Task: Take the lines from the head of the listing through the one bearing "beam(-2.372, -2.282, 'dark" and copy them exactly, leaving every picture out.

Data provided:
--- Start ---

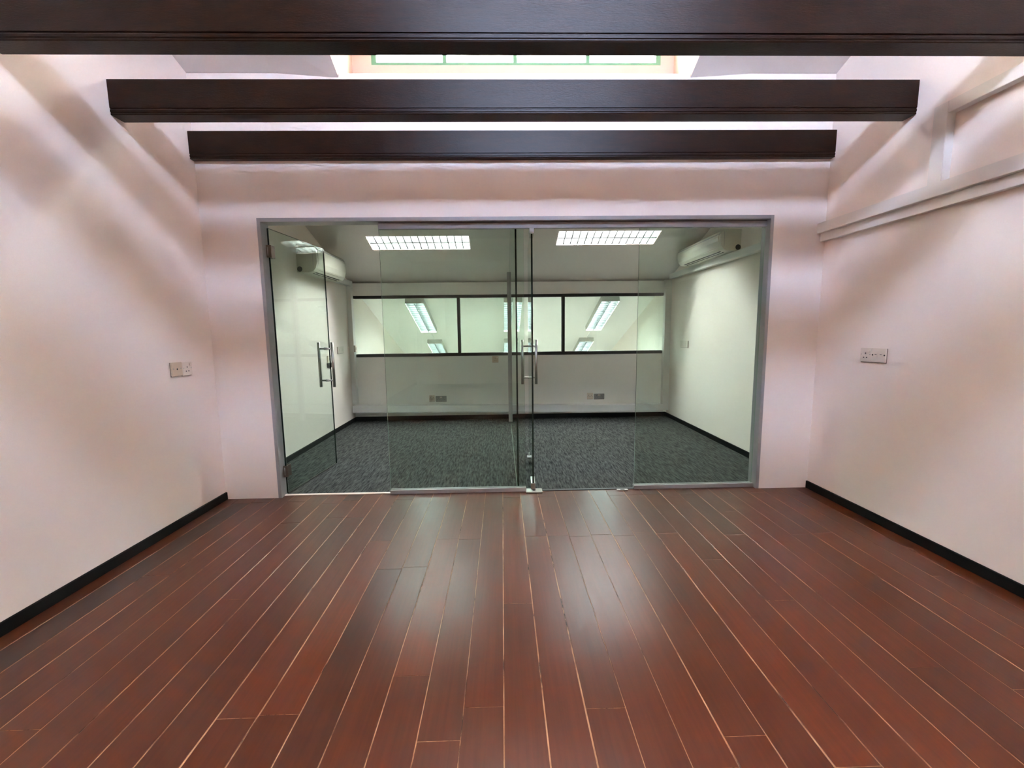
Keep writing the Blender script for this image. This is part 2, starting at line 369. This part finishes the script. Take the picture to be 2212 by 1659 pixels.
# ------------------------------------------------------------------ beams
def beam(y0, y1, label):
    z0, z1 = 2.372, 2.547; g = 0.0045
    side = [(0, z1), (0, z0 + 0.034), (g, z0 + 0.032), (g, z0 + 0.028), (0.001, z0 + 0.025), (0.001, z0 + 0.015), (g, z0 + 0.012), (g, z0 + 0.008), (0.002, z0 + 0.006), (0.004, z0)]
    poly = [(y0 + d, z) for d, z in side] + [(y1 - d, z) for d, z in side[::-1]]
    o = MB().prism(poly, 'x', XL + 0.001, XR - 0.001).build('ceiling_beam', M['beam'])
    tag(o, label, 'beam', 'dark ceiling beams across the room')
beam(-0.045, -0.0005, 'dark varnished beam fixed against the white wall above the glass front')
beam(-0.627, -0.537, 'middle dark beam hanging free between the nearest beam and the wall beam')
beam(-1.209, -1.117, 'nearest dark beam along the top edge of the photo')
beam(-1.790, -1.700, 'dark ceiling beam just above the photo, first out of view')
beam(-2.372, -2.282, 'dark ceiling beam overhead, second out of view')

# ------------------------------------------------------------------ glass front
GY = 0.05; GT = 0.006
def pane_mb(x0, x1, z0, z1, y=0.0):
    """toughened pane in the xz plane: clear faces, dark polished edges"""
    mb = MB(); a, b = y - GT, y + GT
    vs = [(x0, a, z0), (x1, a, z0), (x1, b, z0), (x0, b, z0), (x0, a, z1), (x1, a, z1), (x1, b, z1), (x0, b, z1)]
    mb.add(vs, [(0, 1, 5, 4), (2, 3, 7, 6)], 0); mb.add(vs, [(0, 3, 2, 1), (4, 5, 6, 7), (1, 2, 6, 5), (3, 0, 4, 7)], 1)
    return mb
gp = empty('glass_partition', (0, GY, 0))
tag(gp, 'frameless glass front in a slim aluminium frame between wooden and carpeted floor', 'partition')
GM = [M['glass'], M['glassedge']]; GL = [M['glass'], M['edgelight']]
for a, b in ((FX0, FX0 + 0.024), (FX1 - 0.024, FX1)):
    box('jamb', (a, -GY - 0.004, 0), (b, 0.05, FZ), M['alu'], gp, 0.001)
box('header', (FX0 + 0.024, -GY - 0.004, FZ - 0.026), (FX1 - 0.024, 0.05, FZ), M['alu'], gp, 0.001)
X1, X2, X3, X4 = -0.858, 0.068, 0.163, 0.995
GTOP = 1.944
tc = box('top_channel', (X1, -0.014, GTOP - 0.012), (FX1 - 0.024, 0.014, FZ - 0.030), M['alu'], gp, 0.001)
box('track_gap', (X1, -0.010, FZ - 0.030), (FX1 - 0.024, 0.010, FZ - 0.026), M['darkmetal'], gp)
pane_mb(X1, X2 - 0.001, 0.012, GTOP).build('glass_pane', GL, gp)
pane_mb(X2 + 0.001, X3, 0.012, GTOP).build('glass_pane', GL, gp)
pane_mb(X4, FX1 - 0.030, 0.012, GTOP).build('glass_pane', GL, gp)
for a, b in ((X1, X3 + 0.004), (X4 - 0.003, FX1 - 0.024)):
    mb = MB().box((a, -0.020, 0.0005), (b, -0.0065, 0.030)); mb.box((a, 0.0065, 0.0005), (b, 0.020, 0.030)); mb.box((a, -0.0065, 0.0005), (b, 0.0065, 0.008))
    mb.build('bottom_channel', M['alu'], gp)
box('threshold_strip', (FX0 + 0.024, -0.012, 0.0005), (X1, 0.012, 0.007), M['plastic'], gp)
box('threshold_strip', (X3 + 0.06, -0.014, 0.0005), (X4 - 0.003, 0.014, 0.004), M['blackframe'], gp)

# glass wall dividing the two offices
gd = empty('glass_divider', (0.108, GY, 0)); tag(gd, 'clear glass wall seen nearly edge-on dividing the two carpeted offices', 'partition')
y0, y1 = 0.022, 2.53
vs = [(sx * GT, y, z) for sx in (-1, 1) for y, z in ((y0, 0.008), (y1, 0.008), (y1, roof(y1 + GY) - 0.012), (y0, roof(y0 + GY) - 0.012))]
mb = MB().add(vs, [(0, 1, 2, 3), (4, 5, 6, 7)], 0); mb.add(vs, [(0, 3, 7, 4), (1, 5, 6, 2), (3, 2, 6, 7), (0, 4, 5, 1)], 1)
mb.build('glass_pane', GM, gd)
mb = MB().box((-0.008, y0 + 0.01, 0.0035), (0.008, y1, 0.008)); mb.build('bottom_seal', M['edgelight'], gd)
box('end_post', (-0.032, 2.532, 0.0035), (0.028, 2.582, roof(2.64) - 0.006), M['alu'], gd, 0.002)

# ------------------------------------------------------------------ glass doors
def handle(door, x):
    def bar(y, parent, nm): return MB().cyl((x, y, 0.735), (x, y, 1.134), 0.0125, 16).build(nm, M['chrome'], parent, smooth=True)
    h = bar(-0.062, door, 'handle'); bar(0.062, h, 'bar')
    for z in (0.794, 1.078):
        s = MB().cyl((x, -0.062, z), (x, 0.062, z), 0.008, 12); s.cyl((x, -0.010, z), (x, -0.0062, z), 0.013, 14); s.cyl((x, 0.0062, z), (x, 0.010, z), 0.013, 14)
        s.build('standoff', M['chrome'], h, smooth=True)
d1 = empty('door_1', (-1.640, GY, 0), (0, 0, math.atan2(0.765, 0.078)))
struct(d1, 'left glass door on two side hinges, standing open into the left office'); d1['category'] = 'door'
pane_mb(0.012, 0.775, 0.014, 1.950).build('glass_pane', GM, d1)
handle(d1, 0.705)
for z in (0.187, 1.790):
    h = MB().box((0.005, -0.014, z - 0.043), (0.058, -0.0062, z + 0.043)); h.box((0.005, 0.0062, z - 0.043), (0.058, 0.014, z + 0.043))
    h = h.build('hinge', M['bronze'], d1, 0.0015)
    MB().cyl((0.0, 0, z - 0.03), (0.0, 0, z + 0.03), 0.0055, 12).build('pin', M['chrome'], h, smooth=True)
    l = MB().box((-0.004, -0.026, z - 0.043), (0.001, 0.050, z + 0.043)); l.build('wall_leaf', M['bronze'], h, 0.001)
d2 = empty('door_2', (0.222, GY, 0), (0, 0, math.atan2(0.76, 0.022)))
struct(d2, 'glass door of the right office pivoted on floor and header, standing open and seen edge-on'); d2['category'] = 'door'
pane_mb(0.004, 0.765, 0.014, 1.938).build('glass_pane', GM, d2)
handle(d2, 0.700)
for z0, z1, nm in ((0.012, 0.060, 'bottom_patch'), (1.896, 1.941, 'top_patch')):
    p = MB().box((-0.006, -0.016, z0), (0.150, -0.0062, z1)); p.box((-0.006, 0.0062, z0), (0.150, 0.016, z1)); p.box((-0.012, -0.016, z0), (-0.006, 0.016, z1))
    p.build(nm, M['chrome'], d2, 0.0012)
lk = MB().cyl((0.70, -0.026, 0.055), (0.70, 0.026, 0.055), 0.017, 16); lk.box((0.692, -0.012, 0.004), (0.708, -0.0062, 0.095)); lk.box((0.692, 0.0062, 0.004), (0.708, 0.012, 0.095))
lk.build('bottom_lock', M['chrome'], d2, smooth=False)
fs = empty('floor_spring', (0.226, 0.030, 0)); tag(fs, 'steel floor spring plate under the pivot of the open glass door', 'door closer')
box('cover_plate', (-0.062, -0.042, 0.0006), (0.062, 0.040, 0.010), M['chrome'], fs, 0.002)
MB().cyl((0, 0.0, 0.010), (0, 0.0, 0.014), 0.012, 14).build('pivot', M['darkmetal'], fs)
sp = empty('strike_plate', (0.897, 0.012, 0)); tag(sp, 'small steel strike plate in the floor of the open doorway', 'strike plate')
box('plate', (-0.042, -0.014, 0.0045), (0.042, 0.014, 0.008), M['chrome'], sp, 0.0015)
box('bolt_hole', (-0.016, -0.006, 0.008), (0.016, 0.006, 0.0085), M['darkmetal'], sp)

# ------------------------------------------------------------------ rear band window of the offices
win = empty('window_3', (0, YB + 0.05, WZ0)); struct(win, 'black framed band window of three panes in the rear office wall')
H = WZ1 - WZ0
box('bottom_rail', (XL + 0.06, -0.055, 0), (XR - 0.085, 0.03, 0.042), M['blackframe'], win)
box('top_rail', (XL + 0.06, -0.055, H - 0.038), (XR - 0.085, 0.03, H), M['blackframe'], win)
for x in (-0.587, 0.846): box('mullion', (x - 0.019, -0.055, 0.042), (x + 0.019, 0.03, H - 0.038), M['blackframe'], win)
for a, b in ((XL + 0.002, -0.606), (-0.568, 0.827), (0.865, XR - 0.002)):
    box('pane', (a, -0.004, 0.042), (b, 0.004, H - 0.038), M['windowglass'], win)

# ------------------------------------------------------------------ recessed louvre lamps in the offices
def tube(parent, y, half, z, mat, along='x', r=0.013):
    p, q = ((-half, y, z), (half, y, z)) if along == 'x' else ((y, -half, z), (y, half, z))
    MB().cyl(p, q, r, 10).build('fluorescent_tube', mat, parent, smooth=True)
def office_lamp(x, y, label, z=None, ang=ANG, tmat='tube', d=0.130, tz=0.098, sp=0.078, inner='lampinner'):
    e = empty('recessed_lamp', (x, y, roof(y) if z is None else z), (-ang, 0, 0)); tag(e, label, 'ceiling light', 'recessed louvre lamps')
    hx, hy = LW / 2 - 0.0005, LH / 2 / math.cos(ang) - 0.0005; t = 0.004
    mb = MB().box((-hx, -hy, d - t), (hx, hy, d)); mb.box((-hx, -hy, 0.0), (-hx + t, hy, d - t)); mb.box((hx - t, -hy, 0.0), (hx, hy, d - t))
    mb.box((-hx + t, -hy, 0.0), (hx - t, -hy + t, d - t)); mb.box((-hx + t, hy - t, 0.0), (hx - t, hy, d - t)); mb.build('housing', M[inner], e)
    for s in (-1, 1): tube(e, s * hy / 2, hx - 0.02, tz, M[tmat])
    box('spine', (-hx + t, -0.008, 0.0), (hx - t, 0.008, sp), M[inner], e)
    ref = None
    for k in range(1, 14):
        xx = -hx + 2 * hx * k / 14
        if ref is None:
            ref = MB().prism([(-0.0055, 0.001), (0.0055, 0.001), (0.001, 0.030), (-0.001, 0.030)], 'y', -hy + t, -0.0085); ref.prism([(-0.0055, 0.001), (0.0055, 0.001), (0.001, 0.030), (-0.001, 0.030)], 'y', 0.0085, hy - t)
            o = ref.build('louvre_blade', M[inner], e); me = o.data
        else:
            o = bpy.data.objects.new('louvre_blade', me); C.objects.link(o); o.parent = e
        o.location = (xx, 0, 0)
    return e
office_lamp(LAMPS[0][0], LAMPS[0][1], 'recessed twin-tube lamp in the left office ceiling, left of the glass divider')
office_lamp(LAMPS[1][0], LAMPS[1][1], 'recessed twin-tube lamp in the right office ceiling, right of the glass divider')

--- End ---

Full answer:
Keep writing the Blender script for this image. This is part 2, starting at line 369. This part finishes the script. Take the picture to be 2212 by 1659 pixels.
# ------------------------------------------------------------------ beams
def beam(y0, y1, label):
    z0, z1 = 2.372, 2.547; g = 0.0045
    side = [(0, z1), (0, z0 + 0.034), (g, z0 + 0.032), (g, z0 + 0.028), (0.001, z0 + 0.025), (0.001, z0 + 0.015), (g, z0 + 0.012), (g, z0 + 0.008), (0.002, z0 + 0.006), (0.004, z0)]
    poly = [(y0 + d, z) for d, z in side] + [(y1 - d, z) for d, z in side[::-1]]
    o = MB().prism(poly, 'x', XL + 0.001, XR - 0.001).build('ceiling_beam', M['beam'])
    tag(o, label, 'beam', 'dark ceiling beams across the room')
beam(-0.045, -0.0005, 'dark varnished beam fixed against the white wall above the glass front')
beam(-0.627, -0.537, 'middle dark beam hanging free between the nearest beam and the wall beam')
beam(-1.209, -1.117, 'nearest dark beam along the top edge of the photo')
beam(-1.790, -1.700, 'dark ceiling beam just above the photo, first out of view')
beam(-2.372, -2.282, 'dark ceiling beam overhead, second out of view')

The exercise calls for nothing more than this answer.